→ **Given exercise**:
Reproduce every entry that follows word for word, but omit the images.

→ **Rows**:

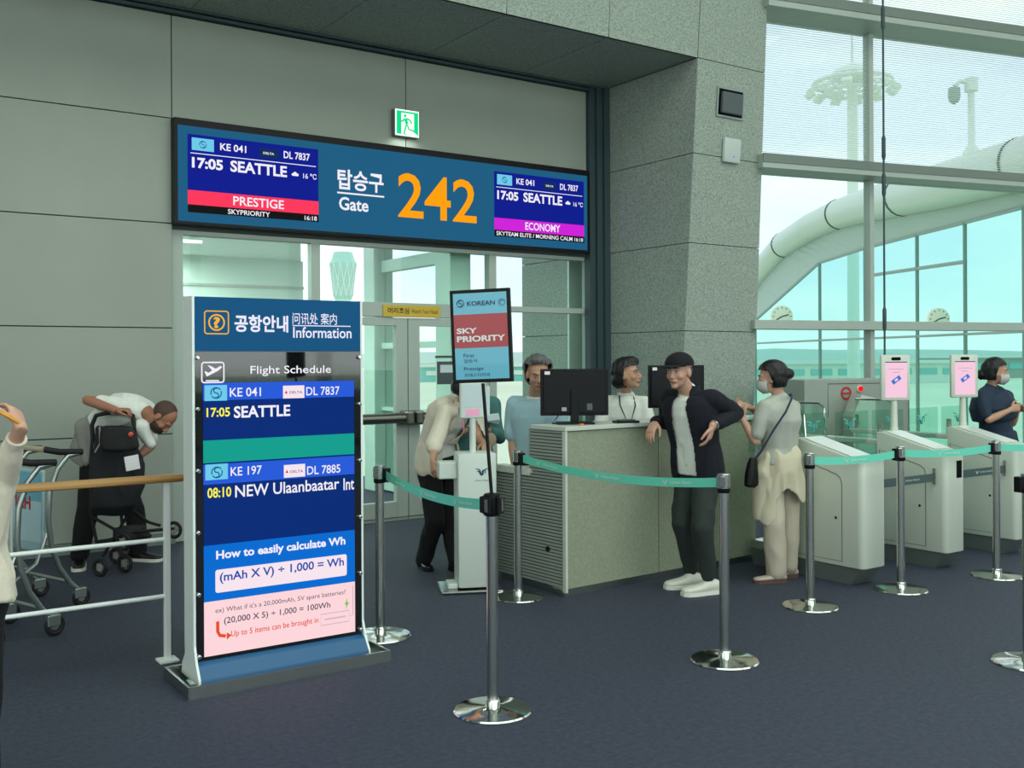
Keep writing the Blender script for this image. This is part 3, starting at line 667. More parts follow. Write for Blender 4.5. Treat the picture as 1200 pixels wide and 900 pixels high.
def flight(y, ke, dl):
    f.rect('tile', f.px(239, y)[0], f.px(265.5, y)[0], f.px(240, y + 9.5)[1], f.px(240, y - 9)[1], E_SKY, .003, scn)
    c = f.px(252.5, y); swirl_logo(f, c[0], c[1], .026, E_LOGO, .005, scn)
    T(ke, 268.5, 305, y + 4.5, y - 6, E_WH, .01)
    f.rect('tile', f.px(331, y)[0], f.px(356, y)[0], f.px(331, y + 6.5)[1], f.px(331, y - 8.5)[1], E_PW, .003, scn)
    c = f.px(334.5, y - 1); f.poly('emblem', [(c[0] - .008, c[1] - .007), (c[0] + .008, c[1] - .007), (c[0], c[1] + .009)], emi('print_red', (206, 30, 60)), .005, scn)
    T('DELTA', 338.5, 353.5, y + .8, y - 2.2, emi('print_grey', (90, 80, 96)), .01)
    T(dl, 358, 397, y + 3, y - 7, E_WH, .01)
flight(460.5, 'KE 041', 'DL 7837'); flight(553.5, 'KE 197', 'DL 7885')
T('17:05', 241, 268.5, 489, 478, E_YEL, .02); T('SEATTLE', 273, 339, 490, 476, E_WH, .025)
T('08:10', 241, 269, 584, 572, E_YEL, .02); T('NEW Ulaanbaatar', 273.5, 395.5, 583, 569, E_WH, .012); T('Int', 400.5, 413.0, 574.5, 560.5, E_WH, .012)
T('How to easily calculate Wh', 250.5, 402, 658.5, 645.5, E_WH, .03)
a = f.px(249.5, 695)[1]; b = f.px(249.5, 668)[1]; f.rect('text_box', f.px(249.5, 680)[0], f.px(403.5, 680)[0], a, b, E_PW, .003, scn, .012)
T('(mAh X V) ÷ 1,000 = Wh', 254.5, 400, 684.5, 671, E_BL2, .018)
T("ex) What if it's a 20,000mAh, 5V spare batteries?", 249, 401.5, 720, 712.5, E_DK2, .0)
T('(20,000 X 5) ÷ 1,000 = 100Wh', 259, 383.5, 733, 723.5, E_DK2, .01)
T('Up to 5 items can be brought in', 267, 369.5, 748, 739, E_ORR, .008)
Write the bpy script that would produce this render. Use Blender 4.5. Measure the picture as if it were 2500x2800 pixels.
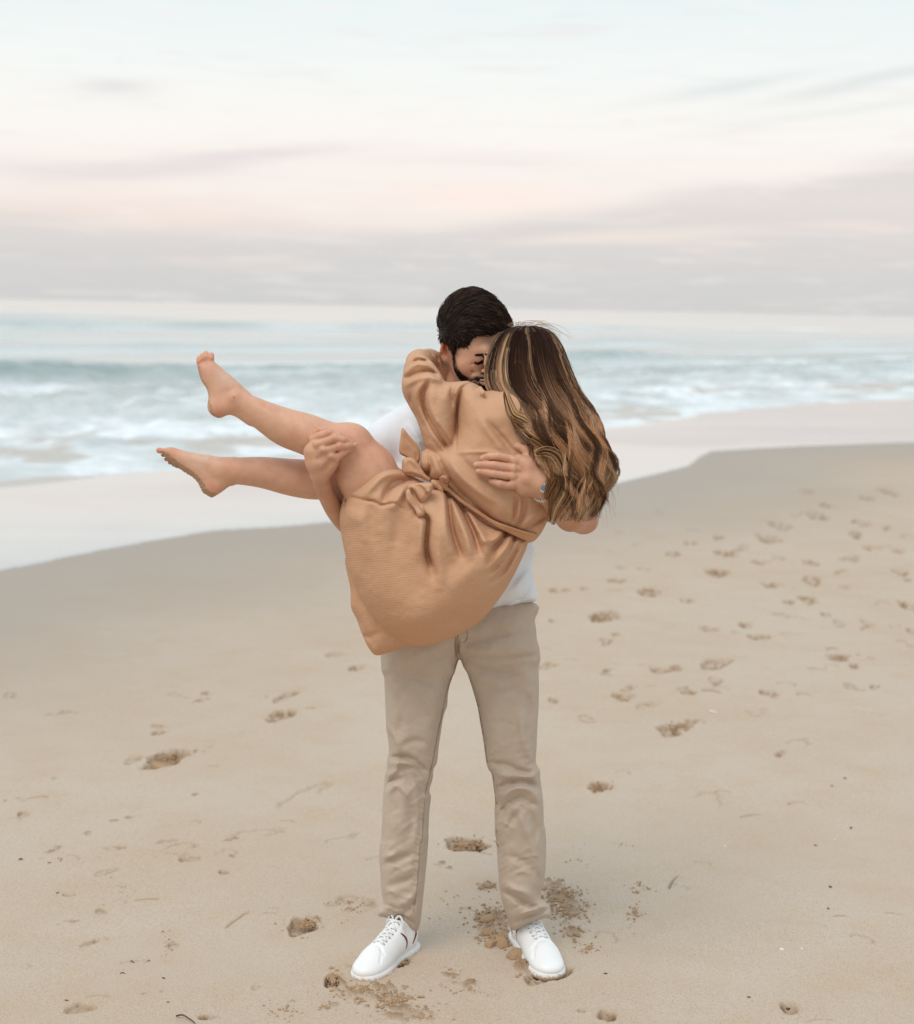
import bpy, math, random
import numpy as np
from mathutils import Vector, Matrix

for _o in list(bpy.data.objects):
    bpy.data.objects.remove(_o, do_unlink=True)
SC = bpy.context.scene
COL = SC.collection
rng = np.random.RandomState(7)
random.seed(7)

# ------------------------------------------------------------------ camera
F = 4200.0            # focal length in photo pixels (photo 2500 x 2800)
CH = 1.67             # camera height
PITCH = math.atan(559.0 / F)
ROLL = math.radians(1.12)
Y0 = 3.75             # distance to the couple
PX = 1100.0           # photo pixels per metre at the couple

cam_d = bpy.data.cameras.new('camera')
cam = bpy.data.objects.new('camera', cam_d)
COL.objects.link(cam)
SC.camera = cam
cam_d.sensor_width = 36.0
cam_d.sensor_fit = 'AUTO'
cam_d.lens = F / 2800.0 * 36.0
cam_d.clip_start = 0.05
cam_d.clip_end = 20000.0
fw = Vector((0, math.cos(PITCH), -math.sin(PITCH)))
rt = Vector((1, 0, 0))
up = rt.cross(fw)
cr, sr = math.cos(ROLL), math.sin(ROLL)
# horizon drops to the right: camera rolled counter-clockwise
rt2 = rt * cr + up * sr
up2 = up * cr - rt * sr
cam.matrix_world = Matrix(((rt2.x, up2.x, -fw.x, 0), (rt2.y, up2.y, -fw.y, 0), (rt2.z, up2.z, -fw.z, CH), (0, 0, 0, 1)))
cam_d.dof.use_dof = True
cam_d.dof.focus_distance = 3.62
cam_d.dof.aperture_fstop = 3.3
RT = np.array(rt2); UP = np.array(up2); FW = np.array(fw); CP = np.array((0, 0, CH))

def rays(u, v):
    u = np.asarray(u, float); v = np.asarray(v, float)
    return FW + ((u - 1250.0) / F)[..., None] * RT - ((v - 1400.0) / F)[..., None] * UP

def P(u, v, w):
    """photo pixel u, v and depth w (photo pixels behind the man's middle) to metres"""
    r = rays(u, v)
    y = Y0 + np.asarray(w, float) / PX
    return CP + r * (y / r[..., 1])[..., None]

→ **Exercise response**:
Keep writing the Blender script for this image. This is part 3, starting at line 667. More parts follow. Write for Blender 4.5. Treat the picture as 1200 pixels wide and 900 pixels high.
def flight(y, ke, dl):
    f.rect('tile', f.px(239, y)[0], f.px(265.5, y)[0], f.px(240, y + 9.5)[1], f.px(240, y - 9)[1], E_SKY, .003, scn)
    c = f.px(252.5, y); swirl_logo(f, c[0], c[1], .026, E_LOGO, .005, scn)
    T(ke, 268.5, 305, y + 4.5, y - 6, E_WH, .01)
    f.rect('tile', f.px(331, y)[0], f.px(356, y)[0], f.px(331, y + 6.5)[1], f.px(331, y - 8.5)[1], E_PW, .003, scn)
    c = f.px(334.5, y - 1); f.poly('emblem', [(c[0] - .008, c[1] - .007), (c[0] + .008, c[1] - .007), (c[0], c[1] + .009)], emi('print_red', (206, 30, 60)), .005, scn)
    T('DELTA', 338.5, 353.5, y + .8, y - 2.2, emi('print_grey', (90, 80, 96)), .01)
    T(dl, 358, 397, y + 3, y - 7, E_WH, .01)
flight(460.5, 'KE 041', 'DL 7837'); flight(553.5, 'KE 197', 'DL 7885')
T('17:05', 241, 268.5, 489, 478, E_YEL, .02); T('SEATTLE', 273, 339, 490, 476, E_WH, .025)
T('08:10', 241, 269, 584, 572, E_YEL, .02); T('NEW Ulaanbaatar', 273.5, 395.5, 583, 569, E_WH, .012); T('Int', 400.5, 413.0, 574.5, 560.5, E_WH, .012)
T('How to easily calculate Wh', 250.5, 402, 658.5, 645.5, E_WH, .03)
a = f.px(249.5, 695)[1]; b = f.px(249.5, 668)[1]; f.rect('text_box', f.px(249.5, 680)[0], f.px(403.5, 680)[0], a, b, E_PW, .003, scn, .012)
T('(mAh X V) ÷ 1,000 = Wh', 254.5, 400, 684.5, 671, E_BL2, .018)
T("ex) What if it's a 20,000mAh, 5V spare batteries?", 249, 401.5, 720, 712.5, E_DK2, .0)
T('(20,000 X 5) ÷ 1,000 = 100Wh', 259, 383.5, 733, 723.5, E_DK2, .01)
T('Up to 5 items can be brought in', 267, 369.5, 748, 739, E_ORR, .008)
Write the bpy script that would produce this render. Use Blender 4.5. Measure the picture as if it were 2500x2800 pixels.
import bpy, math, random
import numpy as np
from mathutils import Vector, Matrix

for _o in list(bpy.data.objects):
    bpy.data.objects.remove(_o, do_unlink=True)
SC = bpy.context.scene
COL = SC.collection
rng = np.random.RandomState(7)
random.seed(7)

# ------------------------------------------------------------------ camera
F = 4200.0            # focal length in photo pixels (photo 2500 x 2800)
CH = 1.67             # camera height
PITCH = math.atan(559.0 / F)
ROLL = math.radians(1.12)
Y0 = 3.75             # distance to the couple
PX = 1100.0           # photo pixels per metre at the couple

cam_d = bpy.data.cameras.new('camera')
cam = bpy.data.objects.new('camera', cam_d)
COL.objects.link(cam)
SC.camera = cam
cam_d.sensor_width = 36.0
cam_d.sensor_fit = 'AUTO'
cam_d.lens = F / 2800.0 * 36.0
cam_d.clip_start = 0.05
cam_d.clip_end = 20000.0
fw = Vector((0, math.cos(PITCH), -math.sin(PITCH)))
rt = Vector((1, 0, 0))
up = rt.cross(fw)
cr, sr = math.cos(ROLL), math.sin(ROLL)
# horizon drops to the right: camera rolled counter-clockwise
rt2 = rt * cr + up * sr
up2 = up * cr - rt * sr
cam.matrix_world = Matrix(((rt2.x, up2.x, -fw.x, 0), (rt2.y, up2.y, -fw.y, 0), (rt2.z, up2.z, -fw.z, CH), (0, 0, 0, 1)))
cam_d.dof.use_dof = True
cam_d.dof.focus_distance = 3.62
cam_d.dof.aperture_fstop = 3.3
RT = np.array(rt2); UP = np.array(up2); FW = np.array(fw); CP = np.array((0, 0, CH))

def rays(u, v):
    u = np.asarray(u, float); v = np.asarray(v, float)
    return FW + ((u - 1250.0) / F)[..., None] * RT - ((v - 1400.0) / F)[..., None] * UP

def P(u, v, w):
    """photo pixel u, v and depth w (photo pixels behind the man's middle) to metres"""
    r = rays(u, v)
    y = Y0 + np.asarray(w, float) / PX
    return CP + r * (y / r[..., 1])[..., None]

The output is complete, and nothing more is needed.